▶ **Stated goal**
Starting with the first line and ending with the line that holds "deep = rnd.random() > 0.62", repeat the material exactly.

▶ **Dataset section**
────────────────────────────────────────

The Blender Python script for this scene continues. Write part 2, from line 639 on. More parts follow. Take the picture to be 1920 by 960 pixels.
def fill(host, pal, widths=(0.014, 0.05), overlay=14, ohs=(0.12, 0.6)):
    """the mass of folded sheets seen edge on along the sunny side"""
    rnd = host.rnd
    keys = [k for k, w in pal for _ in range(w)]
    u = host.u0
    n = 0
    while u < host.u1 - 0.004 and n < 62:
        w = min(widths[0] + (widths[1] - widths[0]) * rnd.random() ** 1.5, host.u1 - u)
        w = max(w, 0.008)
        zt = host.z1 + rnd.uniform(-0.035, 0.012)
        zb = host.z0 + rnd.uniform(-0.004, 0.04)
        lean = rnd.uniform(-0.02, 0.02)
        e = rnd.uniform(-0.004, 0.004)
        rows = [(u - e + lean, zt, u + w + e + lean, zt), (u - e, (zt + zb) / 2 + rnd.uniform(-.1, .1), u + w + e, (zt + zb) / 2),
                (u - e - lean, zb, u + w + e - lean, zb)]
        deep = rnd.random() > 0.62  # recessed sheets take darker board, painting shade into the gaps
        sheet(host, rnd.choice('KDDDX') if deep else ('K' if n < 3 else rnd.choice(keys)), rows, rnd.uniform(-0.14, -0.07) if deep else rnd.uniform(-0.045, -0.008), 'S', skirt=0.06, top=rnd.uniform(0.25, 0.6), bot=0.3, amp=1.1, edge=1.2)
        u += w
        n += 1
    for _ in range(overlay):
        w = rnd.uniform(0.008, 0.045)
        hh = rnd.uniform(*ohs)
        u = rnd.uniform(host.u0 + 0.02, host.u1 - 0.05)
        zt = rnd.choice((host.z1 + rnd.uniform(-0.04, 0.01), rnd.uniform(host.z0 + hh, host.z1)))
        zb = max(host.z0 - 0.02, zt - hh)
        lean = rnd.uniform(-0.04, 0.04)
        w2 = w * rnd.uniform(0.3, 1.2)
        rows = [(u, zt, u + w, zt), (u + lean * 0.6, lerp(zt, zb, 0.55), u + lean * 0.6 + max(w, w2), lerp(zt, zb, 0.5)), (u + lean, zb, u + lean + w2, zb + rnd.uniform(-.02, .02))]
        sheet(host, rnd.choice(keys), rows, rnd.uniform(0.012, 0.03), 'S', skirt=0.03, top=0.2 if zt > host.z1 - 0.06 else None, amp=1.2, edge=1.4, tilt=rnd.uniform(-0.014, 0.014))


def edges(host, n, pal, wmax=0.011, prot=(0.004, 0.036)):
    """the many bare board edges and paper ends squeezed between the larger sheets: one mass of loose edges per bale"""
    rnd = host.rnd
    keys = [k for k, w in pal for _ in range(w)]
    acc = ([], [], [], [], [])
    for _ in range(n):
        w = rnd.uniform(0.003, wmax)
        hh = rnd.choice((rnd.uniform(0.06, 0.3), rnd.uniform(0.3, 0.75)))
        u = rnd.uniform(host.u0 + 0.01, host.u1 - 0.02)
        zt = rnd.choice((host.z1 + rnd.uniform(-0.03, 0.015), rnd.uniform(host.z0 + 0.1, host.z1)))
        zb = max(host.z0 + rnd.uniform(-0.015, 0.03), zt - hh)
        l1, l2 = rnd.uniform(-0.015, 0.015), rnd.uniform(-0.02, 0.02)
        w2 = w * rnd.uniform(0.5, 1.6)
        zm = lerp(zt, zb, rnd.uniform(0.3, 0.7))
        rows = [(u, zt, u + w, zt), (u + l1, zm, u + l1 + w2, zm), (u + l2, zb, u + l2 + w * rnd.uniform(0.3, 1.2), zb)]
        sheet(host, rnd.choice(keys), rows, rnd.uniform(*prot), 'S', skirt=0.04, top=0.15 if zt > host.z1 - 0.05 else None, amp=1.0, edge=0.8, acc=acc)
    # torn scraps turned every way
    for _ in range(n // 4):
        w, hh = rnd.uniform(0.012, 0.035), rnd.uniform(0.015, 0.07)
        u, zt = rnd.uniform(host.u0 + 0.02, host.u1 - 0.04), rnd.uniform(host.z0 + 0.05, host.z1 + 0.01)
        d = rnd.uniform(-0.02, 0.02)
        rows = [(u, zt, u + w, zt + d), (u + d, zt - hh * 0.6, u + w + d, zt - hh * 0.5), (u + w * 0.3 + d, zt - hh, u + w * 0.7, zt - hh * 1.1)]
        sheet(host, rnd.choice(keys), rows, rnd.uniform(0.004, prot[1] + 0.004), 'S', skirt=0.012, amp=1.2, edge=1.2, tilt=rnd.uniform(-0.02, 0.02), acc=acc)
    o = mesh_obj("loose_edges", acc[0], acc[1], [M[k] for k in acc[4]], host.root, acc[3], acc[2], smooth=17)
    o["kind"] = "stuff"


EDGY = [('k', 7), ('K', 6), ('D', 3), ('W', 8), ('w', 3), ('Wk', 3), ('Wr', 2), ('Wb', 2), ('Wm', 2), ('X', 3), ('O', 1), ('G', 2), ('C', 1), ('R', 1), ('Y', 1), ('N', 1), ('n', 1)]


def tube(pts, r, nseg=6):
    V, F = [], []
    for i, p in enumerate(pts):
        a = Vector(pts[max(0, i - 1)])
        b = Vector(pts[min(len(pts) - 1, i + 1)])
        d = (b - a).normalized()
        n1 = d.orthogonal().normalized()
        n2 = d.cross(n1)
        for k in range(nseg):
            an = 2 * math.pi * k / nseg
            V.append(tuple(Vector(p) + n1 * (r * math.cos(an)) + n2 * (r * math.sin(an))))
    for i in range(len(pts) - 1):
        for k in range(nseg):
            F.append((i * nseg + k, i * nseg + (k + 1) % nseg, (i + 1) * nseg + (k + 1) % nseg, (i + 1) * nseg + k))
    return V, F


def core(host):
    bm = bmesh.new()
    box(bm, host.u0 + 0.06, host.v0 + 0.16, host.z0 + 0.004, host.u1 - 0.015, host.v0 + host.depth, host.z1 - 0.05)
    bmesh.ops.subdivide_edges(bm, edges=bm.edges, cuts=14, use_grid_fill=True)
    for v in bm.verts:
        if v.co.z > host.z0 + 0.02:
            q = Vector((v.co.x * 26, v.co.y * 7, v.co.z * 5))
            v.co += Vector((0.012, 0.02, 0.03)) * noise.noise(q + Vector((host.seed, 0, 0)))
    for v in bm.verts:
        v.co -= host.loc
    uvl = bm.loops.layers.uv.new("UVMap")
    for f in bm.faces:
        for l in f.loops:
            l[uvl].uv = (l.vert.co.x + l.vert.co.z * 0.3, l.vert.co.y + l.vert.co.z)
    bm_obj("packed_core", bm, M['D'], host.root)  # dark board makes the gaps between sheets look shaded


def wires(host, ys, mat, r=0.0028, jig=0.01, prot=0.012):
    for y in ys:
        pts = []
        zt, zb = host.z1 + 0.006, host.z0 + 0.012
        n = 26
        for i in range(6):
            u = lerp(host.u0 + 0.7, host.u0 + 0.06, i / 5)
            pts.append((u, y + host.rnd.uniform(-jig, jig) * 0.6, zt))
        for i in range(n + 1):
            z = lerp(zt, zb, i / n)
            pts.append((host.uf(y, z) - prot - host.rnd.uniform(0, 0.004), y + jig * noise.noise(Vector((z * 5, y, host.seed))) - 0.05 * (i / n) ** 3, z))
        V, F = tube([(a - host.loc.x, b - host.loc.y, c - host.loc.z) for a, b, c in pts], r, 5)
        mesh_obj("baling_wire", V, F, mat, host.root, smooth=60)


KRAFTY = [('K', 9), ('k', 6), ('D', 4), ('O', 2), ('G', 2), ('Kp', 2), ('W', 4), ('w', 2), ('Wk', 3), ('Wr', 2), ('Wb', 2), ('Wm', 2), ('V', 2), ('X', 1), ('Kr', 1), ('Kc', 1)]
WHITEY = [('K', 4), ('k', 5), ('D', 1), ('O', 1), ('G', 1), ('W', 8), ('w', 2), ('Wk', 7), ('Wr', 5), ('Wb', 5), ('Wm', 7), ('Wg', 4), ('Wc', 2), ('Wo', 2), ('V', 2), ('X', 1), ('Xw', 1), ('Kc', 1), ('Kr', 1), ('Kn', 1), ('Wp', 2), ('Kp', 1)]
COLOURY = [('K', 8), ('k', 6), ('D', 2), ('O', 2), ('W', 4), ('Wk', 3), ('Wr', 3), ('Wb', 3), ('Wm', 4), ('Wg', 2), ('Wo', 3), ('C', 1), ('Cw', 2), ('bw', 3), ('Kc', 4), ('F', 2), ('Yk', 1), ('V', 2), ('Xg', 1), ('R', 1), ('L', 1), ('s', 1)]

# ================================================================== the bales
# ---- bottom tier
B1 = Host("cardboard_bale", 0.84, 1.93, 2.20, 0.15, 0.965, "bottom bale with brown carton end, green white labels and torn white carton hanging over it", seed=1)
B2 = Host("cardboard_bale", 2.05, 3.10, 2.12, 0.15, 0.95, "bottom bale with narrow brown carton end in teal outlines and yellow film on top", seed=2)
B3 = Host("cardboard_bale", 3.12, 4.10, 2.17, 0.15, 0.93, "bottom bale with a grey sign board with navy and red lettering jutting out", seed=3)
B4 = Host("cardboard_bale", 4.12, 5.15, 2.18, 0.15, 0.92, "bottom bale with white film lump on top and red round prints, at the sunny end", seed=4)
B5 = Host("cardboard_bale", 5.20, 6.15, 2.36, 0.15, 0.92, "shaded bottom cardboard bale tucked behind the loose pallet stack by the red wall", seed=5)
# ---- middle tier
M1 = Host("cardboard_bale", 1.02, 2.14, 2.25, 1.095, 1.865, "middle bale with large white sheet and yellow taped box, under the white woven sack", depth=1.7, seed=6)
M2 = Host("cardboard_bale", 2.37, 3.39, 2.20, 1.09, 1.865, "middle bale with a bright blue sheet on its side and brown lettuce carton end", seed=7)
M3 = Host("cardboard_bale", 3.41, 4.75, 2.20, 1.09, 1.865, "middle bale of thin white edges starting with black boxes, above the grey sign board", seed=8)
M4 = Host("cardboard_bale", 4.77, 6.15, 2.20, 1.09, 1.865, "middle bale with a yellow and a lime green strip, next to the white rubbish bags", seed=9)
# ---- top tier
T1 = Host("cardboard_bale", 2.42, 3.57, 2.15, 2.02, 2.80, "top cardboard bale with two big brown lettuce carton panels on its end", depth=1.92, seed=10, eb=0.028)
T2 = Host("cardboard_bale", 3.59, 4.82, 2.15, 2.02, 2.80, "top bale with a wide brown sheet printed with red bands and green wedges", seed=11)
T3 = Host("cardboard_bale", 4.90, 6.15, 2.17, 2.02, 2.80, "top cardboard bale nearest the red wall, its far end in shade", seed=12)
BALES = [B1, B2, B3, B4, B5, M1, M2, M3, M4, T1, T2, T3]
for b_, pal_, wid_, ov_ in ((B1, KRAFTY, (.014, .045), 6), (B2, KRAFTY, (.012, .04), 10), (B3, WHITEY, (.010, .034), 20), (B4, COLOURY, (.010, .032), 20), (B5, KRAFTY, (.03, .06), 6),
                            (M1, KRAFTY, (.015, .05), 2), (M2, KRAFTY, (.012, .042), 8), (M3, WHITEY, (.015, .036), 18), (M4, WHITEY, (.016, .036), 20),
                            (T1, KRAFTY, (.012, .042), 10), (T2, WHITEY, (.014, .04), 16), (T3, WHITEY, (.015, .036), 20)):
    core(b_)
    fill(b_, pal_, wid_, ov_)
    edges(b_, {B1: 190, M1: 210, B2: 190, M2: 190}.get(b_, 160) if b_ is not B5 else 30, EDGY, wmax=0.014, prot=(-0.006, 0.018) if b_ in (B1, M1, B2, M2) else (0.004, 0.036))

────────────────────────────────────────

▶ **The solution**
The Blender Python script for this scene continues. Write part 2, from line 639 on. More parts follow. Take the picture to be 1920 by 960 pixels.
def fill(host, pal, widths=(0.014, 0.05), overlay=14, ohs=(0.12, 0.6)):
    """the mass of folded sheets seen edge on along the sunny side"""
    rnd = host.rnd
    keys = [k for k, w in pal for _ in range(w)]
    u = host.u0
    n = 0
    while u < host.u1 - 0.004 and n < 62:
        w = min(widths[0] + (widths[1] - widths[0]) * rnd.random() ** 1.5, host.u1 - u)
        w = max(w, 0.008)
        zt = host.z1 + rnd.uniform(-0.035, 0.012)
        zb = host.z0 + rnd.uniform(-0.004, 0.04)
        lean = rnd.uniform(-0.02, 0.02)
        e = rnd.uniform(-0.004, 0.004)
        rows = [(u - e + lean, zt, u + w + e + lean, zt), (u - e, (zt + zb) / 2 + rnd.uniform(-.1, .1), u + w + e, (zt + zb) / 2),
                (u - e - lean, zb, u + w + e - lean, zb)]
        deep = rnd.random() > 0.62  # recessed sheets take darker board, painting shade into the gaps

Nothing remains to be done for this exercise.